Soldiers of the 82nd Airborne Division boarded a plane in North Carolina. About 3,300 are to be sent to Kuwait by the end of the week.
Awaiting Bush’s Iraq Plan, Democrats Weigh Replies
By JEFF ZELENY
Published: January 4, 2007
WASHINGTON, Jan. 3 — Some key Senate Democrats say they could consider supporting a short-term increase in American troop levels in Iraq, a stance that reflects division within the party and could provide an opening for President Bush as he prepares to announce his revised plan for Iraq as early as next week.
Several Democratic senators echoed Mr.

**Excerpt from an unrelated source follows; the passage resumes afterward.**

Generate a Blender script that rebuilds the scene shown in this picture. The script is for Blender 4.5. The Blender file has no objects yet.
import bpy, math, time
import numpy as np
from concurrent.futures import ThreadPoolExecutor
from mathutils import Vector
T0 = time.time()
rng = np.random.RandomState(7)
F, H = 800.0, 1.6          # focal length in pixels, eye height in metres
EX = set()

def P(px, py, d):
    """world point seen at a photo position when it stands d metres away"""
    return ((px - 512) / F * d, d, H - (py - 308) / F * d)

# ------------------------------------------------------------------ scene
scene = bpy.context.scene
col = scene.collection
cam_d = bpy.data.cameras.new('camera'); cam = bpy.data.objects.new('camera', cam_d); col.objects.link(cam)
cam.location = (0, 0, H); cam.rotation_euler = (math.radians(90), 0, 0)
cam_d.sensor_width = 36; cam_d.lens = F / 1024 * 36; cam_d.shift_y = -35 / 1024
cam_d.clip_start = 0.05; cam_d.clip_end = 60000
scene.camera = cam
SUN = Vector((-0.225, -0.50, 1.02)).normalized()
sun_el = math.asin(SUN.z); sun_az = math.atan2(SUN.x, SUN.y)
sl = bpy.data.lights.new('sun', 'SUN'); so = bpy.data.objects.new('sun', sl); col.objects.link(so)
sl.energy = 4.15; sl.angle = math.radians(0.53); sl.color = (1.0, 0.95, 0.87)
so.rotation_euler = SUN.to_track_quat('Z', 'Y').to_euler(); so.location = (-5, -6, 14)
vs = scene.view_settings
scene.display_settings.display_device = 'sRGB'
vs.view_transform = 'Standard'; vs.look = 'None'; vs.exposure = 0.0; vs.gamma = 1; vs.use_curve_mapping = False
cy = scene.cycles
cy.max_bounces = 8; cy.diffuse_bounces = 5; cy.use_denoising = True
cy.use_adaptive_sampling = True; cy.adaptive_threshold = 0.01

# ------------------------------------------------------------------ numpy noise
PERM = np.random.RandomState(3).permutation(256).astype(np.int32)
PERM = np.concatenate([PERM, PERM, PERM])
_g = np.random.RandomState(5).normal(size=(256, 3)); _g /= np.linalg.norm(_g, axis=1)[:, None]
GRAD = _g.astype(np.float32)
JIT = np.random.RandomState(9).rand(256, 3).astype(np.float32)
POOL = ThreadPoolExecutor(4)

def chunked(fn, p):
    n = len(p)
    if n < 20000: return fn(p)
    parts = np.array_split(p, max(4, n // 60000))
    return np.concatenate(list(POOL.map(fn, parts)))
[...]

Biden’s view, saying they believed that sending more troops would not resolve the predicament in Iraq.
Kudos to senator Biden and the several senators for standing firm, but where are the rest of the Democratic senators that were voted into office. And they were voted into office mainly on the Iraq War issue...HELLO!
Remember the one voice of the neocons that got us into this mess? Well, if you do, remember their fate because your terms in office will be short, and the outraged voices of the majority will cry out for accountability.
Check out the remarks of these weenies!
Mr. Levin said, he would not rule out supporting a plan to dispatch more troops if the proposal was tied to a broader strategy to begin reducing American involvement and sending troops home.
Mr. Reid has said that he will consider supporting a short-term increase in troops, but his spokesman, Jim Manley, declared, “If it’s not temporary in nature, it’s a nonstarter
Representative Steny H. Hoyer, a Maryland Democrat who will be the House majority leader, stopped short of saying that Democrats would exercise the power of the purse and decrease financing for American troops. Yet he said the new Congress was “not going to sit silently by while policies are pursued with which we don’t agree.”
I am not in favor of that unless the president can convince me otherwise,” Senator Mark Pryor, an Arkansas Democrat who will serve on the Armed Services Committee, said of a possible troop increase.